Le SUV permet aussi d'extraire de la concurrence sur la route : plus il y a de voitures, moins je m'y sens seul, avec une conduite moins agréable. Mais avec mon 4x4, au final, en étant un peu surélevé, je m'échappe en quelque sorte des autres conducteurs, je domine un peu l'espace, je vois plus haut, plus loin. C'est une dimension essentielle pour comprendre cette tendance des SUV.

« Une autre facette de la consommation des ménages »

LTDE : On parle beaucoup de "nouvelles mobilités" ces temps-ci : le SUV est-il un vecteur de  "nouvelle mobilité", en ce qu'il aurait eu un impact sur nos déplacements, nos loisirs... ?

Y.D. : En fait, peu de ménages roulent véritablement hors-route, de telle sorte que cela n'a pas fondamentalement de gros impact sur les loisirs et les déplacements. Le break ou le monospace ont été des innovations bien plus fortes, même s'il faut nuancer l'ampleur des usages qu'ils ont créés -car, souvent, les industriels suivent les modes plutôt qu'ils ne les propulsent-.

LTDE : On parle aussi de nouvelles mobilités moins polluantes et/ou plus intelligentes : le SUV s'inscrit-il dans ce mouvement-là ?

Y.D. : Le 4x4 et le SUV ont mauvaise presse : ils sont vraiment compris comme des engins inutilement polluants et dangereux.
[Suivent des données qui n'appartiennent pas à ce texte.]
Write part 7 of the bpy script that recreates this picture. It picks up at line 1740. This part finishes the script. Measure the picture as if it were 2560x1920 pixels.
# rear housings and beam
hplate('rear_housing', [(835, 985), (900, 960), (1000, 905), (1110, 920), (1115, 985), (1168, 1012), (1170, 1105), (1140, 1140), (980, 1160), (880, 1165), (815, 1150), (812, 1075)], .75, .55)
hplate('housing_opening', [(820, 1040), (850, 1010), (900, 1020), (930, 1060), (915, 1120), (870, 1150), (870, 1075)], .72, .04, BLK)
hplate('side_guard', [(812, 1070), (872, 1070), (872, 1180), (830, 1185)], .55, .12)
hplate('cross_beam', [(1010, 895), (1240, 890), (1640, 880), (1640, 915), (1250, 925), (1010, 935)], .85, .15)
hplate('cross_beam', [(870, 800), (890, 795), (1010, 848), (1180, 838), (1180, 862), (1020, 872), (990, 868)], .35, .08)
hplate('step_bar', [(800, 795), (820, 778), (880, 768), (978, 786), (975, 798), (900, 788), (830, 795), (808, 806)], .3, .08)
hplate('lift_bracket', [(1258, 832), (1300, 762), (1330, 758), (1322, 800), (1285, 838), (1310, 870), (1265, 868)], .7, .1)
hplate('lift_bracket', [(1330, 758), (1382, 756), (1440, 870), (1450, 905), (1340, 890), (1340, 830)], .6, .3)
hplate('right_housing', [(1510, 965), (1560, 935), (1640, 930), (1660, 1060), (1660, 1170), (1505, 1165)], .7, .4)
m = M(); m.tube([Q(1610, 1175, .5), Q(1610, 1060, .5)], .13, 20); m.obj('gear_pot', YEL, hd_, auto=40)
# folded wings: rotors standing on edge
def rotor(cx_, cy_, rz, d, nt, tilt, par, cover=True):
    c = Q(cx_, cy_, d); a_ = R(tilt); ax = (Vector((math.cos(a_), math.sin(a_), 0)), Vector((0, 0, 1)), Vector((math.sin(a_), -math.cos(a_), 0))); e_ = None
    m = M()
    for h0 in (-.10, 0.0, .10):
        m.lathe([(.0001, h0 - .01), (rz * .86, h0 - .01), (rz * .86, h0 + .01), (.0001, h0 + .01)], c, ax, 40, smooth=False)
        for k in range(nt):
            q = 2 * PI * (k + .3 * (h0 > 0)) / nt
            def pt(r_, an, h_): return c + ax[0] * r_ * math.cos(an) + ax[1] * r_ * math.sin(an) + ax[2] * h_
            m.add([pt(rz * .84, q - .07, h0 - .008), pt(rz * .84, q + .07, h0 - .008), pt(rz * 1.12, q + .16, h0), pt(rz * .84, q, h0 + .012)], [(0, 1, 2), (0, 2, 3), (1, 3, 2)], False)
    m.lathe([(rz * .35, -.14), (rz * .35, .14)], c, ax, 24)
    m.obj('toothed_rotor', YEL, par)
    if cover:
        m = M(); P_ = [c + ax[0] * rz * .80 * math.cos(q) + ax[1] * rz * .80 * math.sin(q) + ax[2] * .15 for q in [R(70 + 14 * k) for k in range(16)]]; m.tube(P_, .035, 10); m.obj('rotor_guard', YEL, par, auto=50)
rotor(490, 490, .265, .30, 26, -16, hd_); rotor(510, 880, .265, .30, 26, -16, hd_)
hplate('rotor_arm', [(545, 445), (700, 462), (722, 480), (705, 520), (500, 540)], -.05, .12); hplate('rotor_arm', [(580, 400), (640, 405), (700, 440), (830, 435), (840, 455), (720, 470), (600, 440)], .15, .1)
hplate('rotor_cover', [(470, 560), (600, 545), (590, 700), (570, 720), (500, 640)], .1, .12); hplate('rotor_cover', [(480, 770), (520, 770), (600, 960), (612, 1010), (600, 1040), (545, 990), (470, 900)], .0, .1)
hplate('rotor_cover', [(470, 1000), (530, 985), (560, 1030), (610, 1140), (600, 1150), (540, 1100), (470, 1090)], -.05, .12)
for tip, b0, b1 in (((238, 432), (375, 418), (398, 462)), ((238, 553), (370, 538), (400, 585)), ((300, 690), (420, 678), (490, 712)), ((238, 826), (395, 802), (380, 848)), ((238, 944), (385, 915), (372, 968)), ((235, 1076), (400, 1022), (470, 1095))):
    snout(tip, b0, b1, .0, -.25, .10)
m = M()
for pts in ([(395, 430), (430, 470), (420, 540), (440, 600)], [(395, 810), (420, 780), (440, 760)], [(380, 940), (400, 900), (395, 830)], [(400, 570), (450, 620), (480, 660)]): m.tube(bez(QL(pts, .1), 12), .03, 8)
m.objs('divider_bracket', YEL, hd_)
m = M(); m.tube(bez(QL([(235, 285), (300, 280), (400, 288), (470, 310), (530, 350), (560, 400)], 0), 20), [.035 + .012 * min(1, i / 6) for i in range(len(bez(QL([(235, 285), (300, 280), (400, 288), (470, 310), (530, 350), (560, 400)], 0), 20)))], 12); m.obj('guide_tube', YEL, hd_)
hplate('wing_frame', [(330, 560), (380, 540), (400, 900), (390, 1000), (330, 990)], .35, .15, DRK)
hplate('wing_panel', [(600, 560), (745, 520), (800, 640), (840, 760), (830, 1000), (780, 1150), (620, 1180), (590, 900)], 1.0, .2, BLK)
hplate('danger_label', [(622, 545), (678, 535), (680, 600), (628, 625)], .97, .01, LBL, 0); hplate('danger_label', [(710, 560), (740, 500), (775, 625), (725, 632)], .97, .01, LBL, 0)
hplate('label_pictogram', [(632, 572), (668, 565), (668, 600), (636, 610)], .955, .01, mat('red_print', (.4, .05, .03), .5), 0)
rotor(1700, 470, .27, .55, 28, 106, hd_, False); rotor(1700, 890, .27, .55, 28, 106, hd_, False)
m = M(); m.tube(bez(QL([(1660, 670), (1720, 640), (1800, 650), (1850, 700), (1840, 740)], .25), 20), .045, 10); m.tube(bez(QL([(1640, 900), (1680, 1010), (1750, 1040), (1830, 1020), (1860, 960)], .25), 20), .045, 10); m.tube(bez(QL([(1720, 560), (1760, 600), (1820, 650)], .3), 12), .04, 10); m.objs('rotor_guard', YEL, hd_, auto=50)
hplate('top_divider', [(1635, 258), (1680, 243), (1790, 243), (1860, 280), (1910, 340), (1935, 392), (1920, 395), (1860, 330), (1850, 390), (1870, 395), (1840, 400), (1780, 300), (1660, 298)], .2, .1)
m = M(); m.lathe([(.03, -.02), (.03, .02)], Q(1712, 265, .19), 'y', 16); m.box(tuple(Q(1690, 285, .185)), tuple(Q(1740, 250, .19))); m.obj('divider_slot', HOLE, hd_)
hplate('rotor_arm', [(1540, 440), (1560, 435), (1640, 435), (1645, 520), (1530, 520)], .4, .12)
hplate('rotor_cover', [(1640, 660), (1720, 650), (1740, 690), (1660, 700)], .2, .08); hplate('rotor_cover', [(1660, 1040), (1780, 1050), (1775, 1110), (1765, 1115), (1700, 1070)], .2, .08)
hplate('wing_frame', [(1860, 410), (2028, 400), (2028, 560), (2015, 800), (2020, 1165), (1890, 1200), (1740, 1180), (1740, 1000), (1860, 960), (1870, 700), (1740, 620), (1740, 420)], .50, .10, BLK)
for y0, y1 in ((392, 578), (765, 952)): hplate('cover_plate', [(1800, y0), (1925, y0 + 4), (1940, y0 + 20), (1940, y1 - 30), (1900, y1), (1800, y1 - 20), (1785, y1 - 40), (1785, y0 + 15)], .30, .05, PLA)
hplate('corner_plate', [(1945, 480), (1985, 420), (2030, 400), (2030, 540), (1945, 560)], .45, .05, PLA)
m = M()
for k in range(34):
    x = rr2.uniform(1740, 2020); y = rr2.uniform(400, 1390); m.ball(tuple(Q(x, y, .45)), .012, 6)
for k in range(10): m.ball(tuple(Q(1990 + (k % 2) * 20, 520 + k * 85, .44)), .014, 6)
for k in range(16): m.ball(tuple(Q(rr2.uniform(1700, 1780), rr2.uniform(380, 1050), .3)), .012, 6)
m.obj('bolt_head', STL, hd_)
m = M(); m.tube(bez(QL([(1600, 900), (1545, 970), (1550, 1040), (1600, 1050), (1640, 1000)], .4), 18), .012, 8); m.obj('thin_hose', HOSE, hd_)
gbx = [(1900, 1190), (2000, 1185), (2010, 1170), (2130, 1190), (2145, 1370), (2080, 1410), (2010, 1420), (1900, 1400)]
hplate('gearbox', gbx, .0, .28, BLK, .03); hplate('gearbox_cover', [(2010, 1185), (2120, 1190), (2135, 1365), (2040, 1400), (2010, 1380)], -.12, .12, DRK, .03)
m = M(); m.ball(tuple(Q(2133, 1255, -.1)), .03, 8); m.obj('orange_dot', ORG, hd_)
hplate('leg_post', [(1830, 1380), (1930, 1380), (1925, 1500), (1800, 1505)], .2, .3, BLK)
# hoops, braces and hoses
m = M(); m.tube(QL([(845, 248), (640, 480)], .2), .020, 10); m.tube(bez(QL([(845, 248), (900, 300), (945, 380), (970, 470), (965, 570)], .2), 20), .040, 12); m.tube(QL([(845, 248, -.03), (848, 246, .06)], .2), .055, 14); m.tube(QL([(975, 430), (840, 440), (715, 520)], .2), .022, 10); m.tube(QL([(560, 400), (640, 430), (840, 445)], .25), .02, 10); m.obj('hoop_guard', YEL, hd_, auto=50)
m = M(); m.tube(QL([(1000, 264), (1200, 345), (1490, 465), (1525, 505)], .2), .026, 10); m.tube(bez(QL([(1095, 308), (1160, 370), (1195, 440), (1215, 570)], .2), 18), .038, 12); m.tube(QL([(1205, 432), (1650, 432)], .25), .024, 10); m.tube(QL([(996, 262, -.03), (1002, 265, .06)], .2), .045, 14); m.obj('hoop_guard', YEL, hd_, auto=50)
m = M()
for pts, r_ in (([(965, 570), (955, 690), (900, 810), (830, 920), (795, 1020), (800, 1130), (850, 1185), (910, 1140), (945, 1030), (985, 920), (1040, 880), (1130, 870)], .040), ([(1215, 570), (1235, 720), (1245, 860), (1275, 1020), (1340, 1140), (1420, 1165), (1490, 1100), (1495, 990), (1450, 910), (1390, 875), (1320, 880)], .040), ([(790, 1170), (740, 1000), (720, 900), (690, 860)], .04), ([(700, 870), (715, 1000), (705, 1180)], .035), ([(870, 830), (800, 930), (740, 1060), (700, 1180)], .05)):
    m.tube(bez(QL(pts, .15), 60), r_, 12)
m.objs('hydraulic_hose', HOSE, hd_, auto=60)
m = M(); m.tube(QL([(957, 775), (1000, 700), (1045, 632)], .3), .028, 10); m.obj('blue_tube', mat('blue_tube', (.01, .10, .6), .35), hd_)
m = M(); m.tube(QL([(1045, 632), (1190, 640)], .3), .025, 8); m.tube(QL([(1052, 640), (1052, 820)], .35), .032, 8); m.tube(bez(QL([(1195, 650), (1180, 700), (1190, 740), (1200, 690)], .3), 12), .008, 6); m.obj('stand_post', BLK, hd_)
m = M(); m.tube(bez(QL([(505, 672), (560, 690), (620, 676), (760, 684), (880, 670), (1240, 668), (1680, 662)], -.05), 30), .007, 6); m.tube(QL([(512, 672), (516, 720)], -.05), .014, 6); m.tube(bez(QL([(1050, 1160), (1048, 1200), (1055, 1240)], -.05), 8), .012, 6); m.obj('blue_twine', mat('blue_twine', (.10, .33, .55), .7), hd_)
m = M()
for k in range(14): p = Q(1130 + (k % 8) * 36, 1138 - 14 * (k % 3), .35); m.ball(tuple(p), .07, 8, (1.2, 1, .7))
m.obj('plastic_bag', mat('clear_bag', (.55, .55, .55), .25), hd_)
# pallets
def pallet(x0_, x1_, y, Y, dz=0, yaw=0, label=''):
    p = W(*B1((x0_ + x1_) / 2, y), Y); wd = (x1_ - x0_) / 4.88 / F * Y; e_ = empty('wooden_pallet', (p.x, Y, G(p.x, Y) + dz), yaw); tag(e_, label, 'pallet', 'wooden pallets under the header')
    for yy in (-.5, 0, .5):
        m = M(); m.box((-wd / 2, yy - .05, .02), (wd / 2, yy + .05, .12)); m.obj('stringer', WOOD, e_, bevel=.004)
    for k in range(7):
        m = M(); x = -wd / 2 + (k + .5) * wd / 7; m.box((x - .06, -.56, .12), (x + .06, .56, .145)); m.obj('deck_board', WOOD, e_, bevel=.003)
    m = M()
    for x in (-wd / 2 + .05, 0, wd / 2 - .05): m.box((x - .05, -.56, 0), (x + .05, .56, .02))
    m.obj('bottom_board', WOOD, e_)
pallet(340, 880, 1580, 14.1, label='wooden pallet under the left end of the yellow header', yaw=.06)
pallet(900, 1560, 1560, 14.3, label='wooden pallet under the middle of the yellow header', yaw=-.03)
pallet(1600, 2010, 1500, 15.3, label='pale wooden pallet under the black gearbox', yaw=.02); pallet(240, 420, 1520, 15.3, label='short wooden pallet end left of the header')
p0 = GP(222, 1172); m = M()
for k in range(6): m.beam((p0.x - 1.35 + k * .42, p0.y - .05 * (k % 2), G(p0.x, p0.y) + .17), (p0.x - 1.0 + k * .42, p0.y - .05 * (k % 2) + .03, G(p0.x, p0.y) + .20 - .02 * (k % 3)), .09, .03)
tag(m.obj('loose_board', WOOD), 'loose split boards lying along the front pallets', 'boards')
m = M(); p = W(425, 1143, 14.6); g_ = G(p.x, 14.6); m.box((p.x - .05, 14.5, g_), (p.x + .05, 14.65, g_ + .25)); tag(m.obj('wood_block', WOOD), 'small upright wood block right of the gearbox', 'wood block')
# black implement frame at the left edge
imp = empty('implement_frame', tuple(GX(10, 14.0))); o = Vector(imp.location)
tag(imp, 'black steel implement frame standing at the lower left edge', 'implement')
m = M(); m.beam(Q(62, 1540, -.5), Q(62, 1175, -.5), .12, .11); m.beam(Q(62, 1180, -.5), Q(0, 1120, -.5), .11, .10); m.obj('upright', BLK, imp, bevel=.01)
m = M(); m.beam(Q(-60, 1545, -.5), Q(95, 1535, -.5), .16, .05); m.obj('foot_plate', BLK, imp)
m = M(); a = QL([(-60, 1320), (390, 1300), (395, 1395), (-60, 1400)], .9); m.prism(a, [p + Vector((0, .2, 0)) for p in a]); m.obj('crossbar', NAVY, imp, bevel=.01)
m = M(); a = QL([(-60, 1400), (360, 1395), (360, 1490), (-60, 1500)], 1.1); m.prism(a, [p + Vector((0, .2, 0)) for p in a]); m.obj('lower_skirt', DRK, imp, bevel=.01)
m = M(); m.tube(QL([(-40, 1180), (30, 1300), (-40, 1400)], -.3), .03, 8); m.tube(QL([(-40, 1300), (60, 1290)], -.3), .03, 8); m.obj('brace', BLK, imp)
En fait, les SUV cristallisent un rapport à l'espace différencié, entre des groupes sociaux antagonistes, pour le dire vite : les urbains à fort capital culturel qui voient la voiture comme une invasion et les périurbains et ruraux à fort capital économique pour lesquels la voiture est un bien statutaire.

Cela dit, le SUV se retrouve davantage hors des villes, avec parfois des gens qui viennent travailler en ville. Et comme ce sont de gros véhicules, il y a un effet de visibilité, donc de surreprésentation. Les SUV sont avant tout des modèles récents. On peut s'y retrouver en termes de consommation et donc de pollution si on compare avec une veille citadine.

Ce qui marche c'est la carotte et le bâton monétaire, on avait vu une baisse de ventes de 4x4 et des gros véhicules en général en 2007-2008 avec l'introduction du bonus-malus écologique. Mais il ne s'agissait pas d'une prise de conscience mais simplement l'introduction d'une pénalité financière qui a logiquement freiné cette dépense.

Le SUV n'est pas vraiment un mouvement vers des véhicules moins polluants, mais c'est une autre facette de la consommation des ménages.

LTDE : L'engouement pour le SUV correspond-t-il à une mode ou est-ce quelque chose qui est parti pour durer ?

Y.D. : Il est difficile de se livrer à ces exercices de prédiction. La diffusion progressive du SUV/4x4 le rendra de moins en moins distinctif et la mode passera dès lors que les plus populaires y auront accès (d'abord via le marché de l'occasion, puis via le marché neuf quand on vendra davantage de SUV de gamme inférieure).

De la même façon que le monospace ou le break ont connu une heure de gloire, il devrait en être de même pour le SUV, même si cette mode pourrait être plus courte, si les politiques publiques s'en prennent à un véhicule qui est fortement polémique.